La sociología francesa no está formada por académicos burgueses alejados de la clase obrera, como en Chicago, sino por gente que viene de un entorno decididamente crítico con el sistema y que muchas veces le ha presentado batalla. El siguiente trabajo de Chombart, Famille et habitation (1960), analiza tres polígonos de viviendas (grands ensembles), uno de ellos la Cité Radieuse de Nantes, del propio Le Corbusier, y constata que dichos barrios no tienen nada de radiante, en lo que es la primera crítica potente al sistema del racionalismo. Los grands ensembles ejercen una nueva forma de violencia sobre los obreros al alejarlos de sus redes sociales vitales, de su entorno espacial, exiliándolos a un entorno aséptico y carente de sentido, homogéneo y mal comunicado con el centro (salvo para los que dispongan de coches). Chombart, que acuña el término ciudad dormitorio (banlieu dortoir) será también el primero en hablar de la alienación espacial que sufren los obreros, desplazados a un nuevo entorno. Constata, también, que los habitantes de los banlieus los contemplan como algo temporal, como una fase intermedia hasta que consigan su propia vivienda unifamiliar suburbana; por ello, ya avanza que se pueden convertir en guettos hipercriminalizados, como había sucedido en los barrios semiabandonados del interior de las ciudades norteamericanas. El futuro le dará la razón, aunque los que sufrirán esa espiral de decadencia no serán los obreros franceses sino sus sustitutos, «la subclase étnicamente marcada de los inmigrantes».

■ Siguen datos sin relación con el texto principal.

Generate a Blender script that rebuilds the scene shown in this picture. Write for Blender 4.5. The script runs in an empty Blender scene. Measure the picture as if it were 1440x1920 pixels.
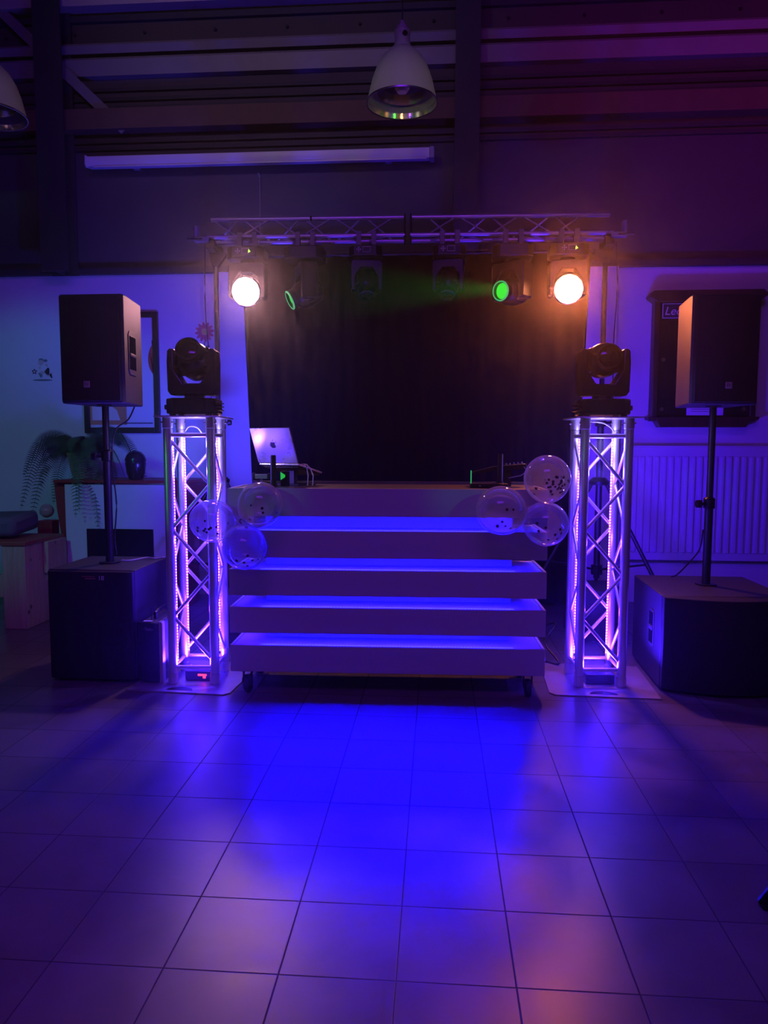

Las conclusiones de ambos sociólogos, los que estudian los suburbs y los que estudian los grands ensembles, son similares: desarraigo, alienación, exilio de las redes familiares y sociales que se habían establecido en la ciudad, progresiva destrucción de la conciencia y la solidaridad de clase, producida por el desarraigo de la ausencia de estas redes… De aquí surgirá El derecho a la ciudad (1968) de Lefebvre, aunque lo veremos en el siguiente capítulo.

El final del capítulo lo dedica Ullán de la Rosa a analizar la Tercera Generación de la Escuela de Chicago, que desarrollan la Nueva Ecología Urbana (Human Ecology. A Theory of Community Structure, Amos Hawley, 1950) que trata «cómo las poblaciones humanas se adaptan colectivamente al ambiente», huyendo de motivacioners o valores individuales y basado en cuatro conceptos clave:

  • interdependencia entre los distintos grupos, en forma de simbiosis (relaciones complementarias entre grupos diferenciados) o comensalismo (agregación de grupos iguales). La primera la llevan a cabo los grupos corporativos (la familia, por ejemplo, o las asociaciones de vecinos) y la segunda los categoriales (los sindicatos, por ejemplo).
  • función clave, ya que ciertas unidades tienden a desarrollar una función más importante que otras en el proceso de adaptación al ecosistema. La función clave en el ecosistema capitalista es desempeñada por la industria y el comercio.
  • diferenciación funcional, muy baja en sociedades cazador-recolector, elevadísimas, potencialmente ilimitadas, de hecho, en la sociedad capitalista de la altra productividad.
  • dominación: las posiciones dominantes en el sistema las desarrollan quienes llevan a cabo la función clave, es decir, en el caso de Estados Unidos, las empresas privadas.

A través de la dominación, Hawley vuelve a la ciudad: el dominio que ejercen los agentes económicos no se expresa solo en el terreno político sino también en el espacio, ocupando la centralidad de las ciudades.

Como destaca Ullán de la Rosa, sin embargo, la Nueva Ecología Humana es una variante de la escuela funcionalista que primaba en la sociología americana del momento.